Teshaku was also said to have arranged clandestine
meetings between the authorities and Boko Haram
commanders in Abuja, leading to two agreements in
2012 in which the insurgents indicated their willingness
for a truce. But sources said factional leader of the sect,
Abubakar Shekau, refused to attend the Abuja meetings,
but opted to engage a former Minister of Niger Delta
Affairs, Godsday Orubebe in Dubai, United Arab
Emirate.
It could not be ascertained at press time whether the
meeting held.
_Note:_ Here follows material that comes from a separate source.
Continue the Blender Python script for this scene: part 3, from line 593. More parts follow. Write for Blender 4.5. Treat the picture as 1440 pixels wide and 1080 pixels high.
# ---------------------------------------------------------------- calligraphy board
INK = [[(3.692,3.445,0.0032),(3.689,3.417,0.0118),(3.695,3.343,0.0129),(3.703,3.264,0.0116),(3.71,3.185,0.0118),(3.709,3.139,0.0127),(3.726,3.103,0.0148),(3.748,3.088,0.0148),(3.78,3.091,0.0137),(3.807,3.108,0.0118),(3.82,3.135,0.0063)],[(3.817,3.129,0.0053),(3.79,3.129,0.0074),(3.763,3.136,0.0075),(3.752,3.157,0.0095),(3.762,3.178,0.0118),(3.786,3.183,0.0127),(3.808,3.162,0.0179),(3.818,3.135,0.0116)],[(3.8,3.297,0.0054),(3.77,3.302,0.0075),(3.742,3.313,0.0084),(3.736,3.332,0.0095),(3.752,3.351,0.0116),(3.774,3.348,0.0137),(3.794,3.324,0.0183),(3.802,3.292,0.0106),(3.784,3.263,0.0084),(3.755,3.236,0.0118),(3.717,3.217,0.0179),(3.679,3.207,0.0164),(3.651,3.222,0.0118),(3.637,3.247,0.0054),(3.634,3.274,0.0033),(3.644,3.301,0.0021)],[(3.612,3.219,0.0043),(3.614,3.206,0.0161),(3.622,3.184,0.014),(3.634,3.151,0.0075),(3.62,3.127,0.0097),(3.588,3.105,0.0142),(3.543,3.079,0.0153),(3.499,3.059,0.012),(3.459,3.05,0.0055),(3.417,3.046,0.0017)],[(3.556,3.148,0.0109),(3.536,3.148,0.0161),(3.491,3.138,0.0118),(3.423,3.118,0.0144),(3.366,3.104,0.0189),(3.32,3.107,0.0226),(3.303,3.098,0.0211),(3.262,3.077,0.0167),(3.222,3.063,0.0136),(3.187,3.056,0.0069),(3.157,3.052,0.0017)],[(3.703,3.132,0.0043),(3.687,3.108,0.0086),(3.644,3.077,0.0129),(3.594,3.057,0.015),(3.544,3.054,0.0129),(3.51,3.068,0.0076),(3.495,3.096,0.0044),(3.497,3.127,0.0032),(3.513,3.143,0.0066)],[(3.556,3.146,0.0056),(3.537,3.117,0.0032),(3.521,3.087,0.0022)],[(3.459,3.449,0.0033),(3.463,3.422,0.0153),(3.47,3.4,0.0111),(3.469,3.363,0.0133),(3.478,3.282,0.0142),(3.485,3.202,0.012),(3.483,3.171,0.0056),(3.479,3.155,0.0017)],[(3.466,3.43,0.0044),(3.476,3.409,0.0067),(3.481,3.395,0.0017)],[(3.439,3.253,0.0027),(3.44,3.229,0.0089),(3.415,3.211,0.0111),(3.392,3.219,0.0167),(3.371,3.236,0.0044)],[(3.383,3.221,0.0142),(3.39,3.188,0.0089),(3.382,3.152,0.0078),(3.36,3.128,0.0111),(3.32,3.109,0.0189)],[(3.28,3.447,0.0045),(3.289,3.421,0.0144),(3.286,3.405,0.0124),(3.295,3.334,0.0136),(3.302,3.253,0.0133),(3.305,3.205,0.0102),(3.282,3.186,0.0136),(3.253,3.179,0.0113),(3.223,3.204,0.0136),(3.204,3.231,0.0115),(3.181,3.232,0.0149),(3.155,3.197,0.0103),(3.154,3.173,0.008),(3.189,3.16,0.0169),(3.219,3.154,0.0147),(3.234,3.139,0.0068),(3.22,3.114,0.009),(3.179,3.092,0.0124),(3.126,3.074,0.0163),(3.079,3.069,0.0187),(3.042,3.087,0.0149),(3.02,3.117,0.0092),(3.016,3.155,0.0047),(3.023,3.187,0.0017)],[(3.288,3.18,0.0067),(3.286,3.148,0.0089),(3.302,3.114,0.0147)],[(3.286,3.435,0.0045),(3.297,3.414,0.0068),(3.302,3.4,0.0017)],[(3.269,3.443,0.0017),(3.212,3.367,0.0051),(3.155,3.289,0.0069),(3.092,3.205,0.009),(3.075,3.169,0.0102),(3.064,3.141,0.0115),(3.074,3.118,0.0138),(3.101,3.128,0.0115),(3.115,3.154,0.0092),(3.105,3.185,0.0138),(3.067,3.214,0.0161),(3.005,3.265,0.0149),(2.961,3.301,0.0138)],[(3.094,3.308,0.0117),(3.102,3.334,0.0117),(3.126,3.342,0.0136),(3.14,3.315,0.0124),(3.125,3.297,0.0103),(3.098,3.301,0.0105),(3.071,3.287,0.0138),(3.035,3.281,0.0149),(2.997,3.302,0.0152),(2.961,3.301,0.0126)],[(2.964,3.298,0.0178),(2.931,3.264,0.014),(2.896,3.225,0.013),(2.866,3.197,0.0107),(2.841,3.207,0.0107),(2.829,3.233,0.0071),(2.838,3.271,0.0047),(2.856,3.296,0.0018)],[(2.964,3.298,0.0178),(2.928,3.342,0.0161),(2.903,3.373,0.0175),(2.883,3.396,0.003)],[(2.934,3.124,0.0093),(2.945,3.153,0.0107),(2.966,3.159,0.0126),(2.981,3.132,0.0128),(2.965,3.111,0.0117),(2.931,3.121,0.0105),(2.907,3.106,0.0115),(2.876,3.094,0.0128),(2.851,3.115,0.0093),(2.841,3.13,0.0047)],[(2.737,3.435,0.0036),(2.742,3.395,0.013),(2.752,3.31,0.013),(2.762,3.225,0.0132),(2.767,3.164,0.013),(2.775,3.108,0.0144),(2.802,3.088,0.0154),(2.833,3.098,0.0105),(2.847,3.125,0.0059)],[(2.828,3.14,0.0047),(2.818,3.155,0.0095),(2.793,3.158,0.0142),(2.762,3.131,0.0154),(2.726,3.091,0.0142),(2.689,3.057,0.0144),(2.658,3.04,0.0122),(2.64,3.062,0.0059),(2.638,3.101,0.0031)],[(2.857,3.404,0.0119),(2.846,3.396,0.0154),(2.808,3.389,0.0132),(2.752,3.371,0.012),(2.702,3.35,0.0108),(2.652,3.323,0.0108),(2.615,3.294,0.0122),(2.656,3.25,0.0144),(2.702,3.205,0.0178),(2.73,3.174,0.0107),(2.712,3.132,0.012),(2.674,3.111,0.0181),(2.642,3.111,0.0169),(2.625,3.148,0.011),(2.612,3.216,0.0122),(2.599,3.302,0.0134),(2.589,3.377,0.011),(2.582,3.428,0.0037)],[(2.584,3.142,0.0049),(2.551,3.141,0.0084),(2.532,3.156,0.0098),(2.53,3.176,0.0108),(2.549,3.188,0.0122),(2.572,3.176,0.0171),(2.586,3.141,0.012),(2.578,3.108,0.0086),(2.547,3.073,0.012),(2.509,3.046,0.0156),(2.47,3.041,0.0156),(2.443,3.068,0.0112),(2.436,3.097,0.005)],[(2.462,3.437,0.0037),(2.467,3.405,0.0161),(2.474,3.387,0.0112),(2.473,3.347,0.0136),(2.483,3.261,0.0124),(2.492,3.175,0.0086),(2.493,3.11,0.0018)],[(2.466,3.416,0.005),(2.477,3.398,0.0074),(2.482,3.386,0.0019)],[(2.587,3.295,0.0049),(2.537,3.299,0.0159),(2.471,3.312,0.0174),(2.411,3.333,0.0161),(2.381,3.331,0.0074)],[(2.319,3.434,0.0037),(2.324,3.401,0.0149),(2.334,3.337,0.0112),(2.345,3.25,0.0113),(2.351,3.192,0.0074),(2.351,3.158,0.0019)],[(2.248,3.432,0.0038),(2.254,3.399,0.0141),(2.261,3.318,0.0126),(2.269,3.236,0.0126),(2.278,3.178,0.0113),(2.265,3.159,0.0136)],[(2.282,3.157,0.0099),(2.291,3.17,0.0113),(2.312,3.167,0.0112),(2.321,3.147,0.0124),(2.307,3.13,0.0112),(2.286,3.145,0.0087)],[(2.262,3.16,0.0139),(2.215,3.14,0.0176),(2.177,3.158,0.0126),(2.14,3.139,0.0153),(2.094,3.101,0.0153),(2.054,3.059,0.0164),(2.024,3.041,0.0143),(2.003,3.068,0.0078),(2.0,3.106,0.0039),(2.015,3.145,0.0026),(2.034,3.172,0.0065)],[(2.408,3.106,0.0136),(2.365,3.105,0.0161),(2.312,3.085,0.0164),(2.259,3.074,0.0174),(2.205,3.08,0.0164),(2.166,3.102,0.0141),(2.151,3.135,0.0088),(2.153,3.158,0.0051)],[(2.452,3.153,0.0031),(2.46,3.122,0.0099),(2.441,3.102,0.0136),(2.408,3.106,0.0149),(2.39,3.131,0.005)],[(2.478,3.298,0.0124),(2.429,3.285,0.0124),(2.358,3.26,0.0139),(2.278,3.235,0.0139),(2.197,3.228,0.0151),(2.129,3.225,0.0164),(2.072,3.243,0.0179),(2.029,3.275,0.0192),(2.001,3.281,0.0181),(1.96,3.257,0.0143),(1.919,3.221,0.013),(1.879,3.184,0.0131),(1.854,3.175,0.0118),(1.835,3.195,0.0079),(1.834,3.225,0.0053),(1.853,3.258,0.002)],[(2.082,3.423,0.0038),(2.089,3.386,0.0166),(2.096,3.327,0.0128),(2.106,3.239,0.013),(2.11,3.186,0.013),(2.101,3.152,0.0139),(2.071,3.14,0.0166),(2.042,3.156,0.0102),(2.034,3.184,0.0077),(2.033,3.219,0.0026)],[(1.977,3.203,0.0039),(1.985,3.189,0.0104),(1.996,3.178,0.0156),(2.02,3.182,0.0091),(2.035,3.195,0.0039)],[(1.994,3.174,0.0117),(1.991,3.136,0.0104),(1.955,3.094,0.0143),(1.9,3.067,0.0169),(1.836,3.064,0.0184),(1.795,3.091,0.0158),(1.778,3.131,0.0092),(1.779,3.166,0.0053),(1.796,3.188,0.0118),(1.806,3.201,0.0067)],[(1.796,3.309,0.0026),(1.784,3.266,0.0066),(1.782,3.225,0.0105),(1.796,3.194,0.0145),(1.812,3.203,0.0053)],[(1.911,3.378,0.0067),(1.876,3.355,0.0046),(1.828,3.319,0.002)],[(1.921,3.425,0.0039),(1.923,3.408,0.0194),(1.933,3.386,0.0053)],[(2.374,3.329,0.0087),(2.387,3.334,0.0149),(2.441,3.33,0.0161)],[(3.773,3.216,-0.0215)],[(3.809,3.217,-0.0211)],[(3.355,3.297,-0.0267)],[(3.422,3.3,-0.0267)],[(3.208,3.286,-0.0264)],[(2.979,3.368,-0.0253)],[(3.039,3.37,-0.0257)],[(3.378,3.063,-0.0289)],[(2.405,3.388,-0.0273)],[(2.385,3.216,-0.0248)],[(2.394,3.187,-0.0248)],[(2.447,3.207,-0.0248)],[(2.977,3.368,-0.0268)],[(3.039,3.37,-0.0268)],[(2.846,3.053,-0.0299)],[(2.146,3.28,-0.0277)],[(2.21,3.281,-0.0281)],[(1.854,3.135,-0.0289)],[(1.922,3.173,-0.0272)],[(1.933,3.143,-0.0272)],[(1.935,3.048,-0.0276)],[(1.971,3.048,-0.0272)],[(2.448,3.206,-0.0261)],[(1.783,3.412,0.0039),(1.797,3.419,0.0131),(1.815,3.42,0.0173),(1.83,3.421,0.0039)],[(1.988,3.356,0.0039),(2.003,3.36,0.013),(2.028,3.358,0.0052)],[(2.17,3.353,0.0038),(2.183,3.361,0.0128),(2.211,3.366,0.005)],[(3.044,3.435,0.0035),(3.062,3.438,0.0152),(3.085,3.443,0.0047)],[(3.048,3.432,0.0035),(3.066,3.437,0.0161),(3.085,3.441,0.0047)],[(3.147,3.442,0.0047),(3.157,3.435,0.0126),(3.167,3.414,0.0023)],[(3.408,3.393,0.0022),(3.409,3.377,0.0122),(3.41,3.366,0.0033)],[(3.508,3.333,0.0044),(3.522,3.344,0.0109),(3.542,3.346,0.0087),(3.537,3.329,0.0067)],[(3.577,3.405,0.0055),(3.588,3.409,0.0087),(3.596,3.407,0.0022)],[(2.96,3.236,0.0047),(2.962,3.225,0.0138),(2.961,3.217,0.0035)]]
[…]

But most of the meetings between the
authorities and the Boko Haram elements in Abuja were
said to have been presided over by a former Minister of
Police Affairs, Navy Captain Caleb Olubolade (retd).
When the hunt for him intensified, Mamman Nur, the
suspected mastermind of the United Nations (UN)
House bombing in Abuja was said to have also
contacted Ali Teshaku, when he learnt of a peace move,
and had sought reprieve from the authorities through a
former commissioner of police in the FCT, who had
been promoted an Assistant Inspector General of Police
(AIG).
A source hinted that the police chief, now retired,
linked Teshaku to Peter Gana, a retired Deputy
Inspector General of Police in charge of the Force
Criminal Investigation Department (FCID). Eventually,
Teshaku and Nur met the DIG, who the source said
took them to the office of the NSA.
Was Teshaku a kingpin of Boko Haram as alleged by the
police, a repentant opportunist who had wanted to
capitalize on the crippling insurgency to fester his nest
during Jonathan’s administration, or a security mole?